## Task instructions
Word for word, restate every line of the material.

## Data shown

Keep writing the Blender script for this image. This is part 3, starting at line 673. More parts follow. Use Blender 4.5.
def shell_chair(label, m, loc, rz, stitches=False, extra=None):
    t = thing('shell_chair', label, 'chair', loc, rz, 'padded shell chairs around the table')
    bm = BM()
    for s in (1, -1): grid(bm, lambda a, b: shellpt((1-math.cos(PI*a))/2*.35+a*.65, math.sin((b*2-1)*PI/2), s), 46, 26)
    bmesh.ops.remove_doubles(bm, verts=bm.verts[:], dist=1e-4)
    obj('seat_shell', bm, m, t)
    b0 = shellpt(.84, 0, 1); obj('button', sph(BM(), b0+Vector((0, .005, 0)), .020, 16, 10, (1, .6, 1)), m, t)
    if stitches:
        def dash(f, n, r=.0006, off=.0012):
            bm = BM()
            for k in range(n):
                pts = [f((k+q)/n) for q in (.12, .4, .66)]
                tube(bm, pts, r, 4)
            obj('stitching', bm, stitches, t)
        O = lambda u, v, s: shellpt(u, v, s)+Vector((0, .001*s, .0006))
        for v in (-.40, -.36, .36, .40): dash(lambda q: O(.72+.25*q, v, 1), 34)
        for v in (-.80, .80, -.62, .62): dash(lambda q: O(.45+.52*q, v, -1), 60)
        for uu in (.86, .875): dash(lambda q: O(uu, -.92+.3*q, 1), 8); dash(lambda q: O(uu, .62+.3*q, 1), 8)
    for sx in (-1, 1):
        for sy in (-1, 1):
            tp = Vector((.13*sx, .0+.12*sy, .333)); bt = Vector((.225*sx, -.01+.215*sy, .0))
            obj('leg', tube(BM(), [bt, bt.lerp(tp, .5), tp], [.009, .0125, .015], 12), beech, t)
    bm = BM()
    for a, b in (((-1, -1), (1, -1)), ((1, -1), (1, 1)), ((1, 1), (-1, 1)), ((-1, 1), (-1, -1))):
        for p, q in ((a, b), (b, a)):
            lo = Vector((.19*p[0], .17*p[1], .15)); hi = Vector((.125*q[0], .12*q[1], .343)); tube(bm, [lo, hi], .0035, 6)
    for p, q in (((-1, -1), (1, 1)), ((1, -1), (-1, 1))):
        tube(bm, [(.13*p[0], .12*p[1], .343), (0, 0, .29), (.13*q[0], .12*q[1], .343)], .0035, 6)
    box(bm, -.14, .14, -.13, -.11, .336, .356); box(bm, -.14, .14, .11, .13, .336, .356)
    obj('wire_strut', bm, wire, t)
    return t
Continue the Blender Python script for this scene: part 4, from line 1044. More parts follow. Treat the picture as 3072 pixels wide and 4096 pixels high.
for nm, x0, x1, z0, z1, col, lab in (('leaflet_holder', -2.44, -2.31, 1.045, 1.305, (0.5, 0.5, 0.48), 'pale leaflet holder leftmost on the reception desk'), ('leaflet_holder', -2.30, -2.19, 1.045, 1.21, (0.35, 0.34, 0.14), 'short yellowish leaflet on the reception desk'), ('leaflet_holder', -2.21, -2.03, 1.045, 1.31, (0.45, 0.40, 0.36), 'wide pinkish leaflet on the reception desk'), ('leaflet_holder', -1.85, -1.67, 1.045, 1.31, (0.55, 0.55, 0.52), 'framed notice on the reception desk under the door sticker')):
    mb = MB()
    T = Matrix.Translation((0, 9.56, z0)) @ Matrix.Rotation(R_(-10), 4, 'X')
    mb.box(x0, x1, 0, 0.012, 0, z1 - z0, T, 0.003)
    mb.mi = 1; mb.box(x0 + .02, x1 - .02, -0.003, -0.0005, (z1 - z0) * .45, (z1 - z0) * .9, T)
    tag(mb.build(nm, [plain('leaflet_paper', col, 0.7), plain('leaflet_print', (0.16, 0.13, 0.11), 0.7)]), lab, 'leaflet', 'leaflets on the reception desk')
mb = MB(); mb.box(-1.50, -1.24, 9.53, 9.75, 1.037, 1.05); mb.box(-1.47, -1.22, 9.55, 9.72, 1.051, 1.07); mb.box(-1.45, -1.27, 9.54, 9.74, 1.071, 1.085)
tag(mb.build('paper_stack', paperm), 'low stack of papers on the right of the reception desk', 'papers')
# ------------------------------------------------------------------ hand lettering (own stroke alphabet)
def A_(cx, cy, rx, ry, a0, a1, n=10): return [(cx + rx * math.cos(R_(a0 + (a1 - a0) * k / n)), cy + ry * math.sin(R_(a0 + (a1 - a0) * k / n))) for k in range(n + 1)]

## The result
Keep writing the Blender script for this image. This is part 3, starting at line 673. More parts follow. Use Blender 4.5.
def shell_chair(label, m, loc, rz, stitches=False, extra=None):
    t = thing('shell_chair', label, 'chair', loc, rz, 'padded shell chairs around the table')
    bm = BM()
    for s in (1, -1): grid(bm, lambda a, b: shellpt((1-math.cos(PI*a))/2*.35+a*.65, math.sin((b*2-1)*PI/2), s), 46, 26)
    bmesh.ops.remove_doubles(bm, verts=bm.verts[:], dist=1e-4)
    obj('seat_shell', bm, m, t)
    b0 = shellpt(.84, 0, 1); obj('button', sph(BM(), b0+Vector((0, .005, 0)), .020, 16, 10, (1, .6, 1)), m, t)
    if stitches:
        def dash(f, n, r=.0006, off=.0012):
            bm = BM()
            for k in range(n):
                pts = [f((k+q)/n) for q in (.12, .4, .66)]
                tube(bm, pts, r, 4)
            obj('stitching', bm, stitches, t)
        O = lambda u, v, s: shellpt(u, v, s)+Vector((0, .001*s, .0006))
        for v in (-.40, -.36, .36, .40): dash(lambda q: O(.72+.25*q, v, 1), 34)
        for v in (-.80, .80, -.62, .62): dash(lambda q: O(.45+.52*q, v, -1), 60)
        for uu in (.86, .875): dash(lambda q: O(uu, -.92+.3*q, 1), 8); dash(lambda q: O(uu, .62+.3*q, 1), 8)
    for sx in (-1, 1):
        for sy in (-1, 1):
            tp = Vector((.13*sx, .0+.12*sy, .333)); bt = Vector((.225*sx, -.01+.215*sy, .0))
            obj('leg', tube(BM(), [bt, bt.lerp(tp, .5), tp], [.009, .0125, .015], 12), beech, t)
    bm = BM()
    for a, b in (((-1, -1), (1, -1)), ((1, -1), (1, 1)), ((1, 1), (-1, 1)), ((-1, 1), (-1, -1))):
        for p, q in ((a, b), (b, a)):
            lo = Vector((.19*p[0], .17*p[1], .15)); hi = Vector((.125*q[0], .12*q[1], .343)); tube(bm, [lo, hi], .0035, 6)
    for p, q in (((-1, -1), (1, 1)), ((1, -1), (-1, 1))):
        tube(bm, [(.13*p[0], .12*p[1], .343), (0, 0, .29), (.13*q[0], .12*q[1], .343)], .0035, 6)
    box(bm, -.14, .14, -.13, -.11, .336, .356); box(bm, -.14, .14, .11, .13, .336, .356)
    obj('wire_strut', bm, wire, t)
    return t
Continue the Blender Python script for this scene: part 4, from line 1044. More parts follow. Treat the picture as 3072 pixels wide and 4096 pixels high.
for nm, x0, x1, z0, z1, col, lab in (('leaflet_holder', -2.44, -2.31, 1.045, 1.305, (0.5, 0.5, 0.48), 'pale leaflet holder leftmost on the reception desk'), ('leaflet_holder', -2.30, -2.19, 1.045, 1.21, (0.35, 0.34, 0.14), 'short yellowish leaflet on the reception desk'), ('leaflet_holder', -2.21, -2.03, 1.045, 1.31, (0.45, 0.40, 0.36), 'wide pinkish leaflet on the reception desk'), ('leaflet_holder', -1.85, -1.67, 1.045, 1.31, (0.55, 0.55, 0.52), 'framed notice on the reception desk under the door sticker')):
    mb = MB()
    T = Matrix.Translation((0, 9.56, z0)) @ Matrix.Rotation(R_(-10), 4, 'X')
    mb.box(x0, x1, 0, 0.012, 0, z1 - z0, T, 0.003)
    mb.mi = 1; mb.box(x0 + .02, x1 - .02, -0.003, -0.0005, (z1 - z0) * .45, (z1 - z0) * .9, T)
    tag(mb.build(nm, [plain('leaflet_paper', col, 0.7), plain('leaflet_print', (0.16, 0.13, 0.11), 0.7)]), lab, 'leaflet', 'leaflets on the reception desk')
mb = MB(); mb.box(-1.50, -1.24, 9.53, 9.75, 1.037, 1.05); mb.box(-1.47, -1.22, 9.55, 9.72, 1.051, 1.07); mb.box(-1.45, -1.27, 9.54, 9.74, 1.071, 1.085)
tag(mb.build('paper_stack', paperm), 'low stack of papers on the right of the reception desk', 'papers')
# ------------------------------------------------------------------ hand lettering (own stroke alphabet)
def A_(cx, cy, rx, ry, a0, a1, n=10): return [(cx + rx * math.cos(R_(a0 + (a1 - a0) * k / n)), cy + ry * math.sin(R_(a0 + (a1 - a0) * k / n))) for k in range(n + 1)]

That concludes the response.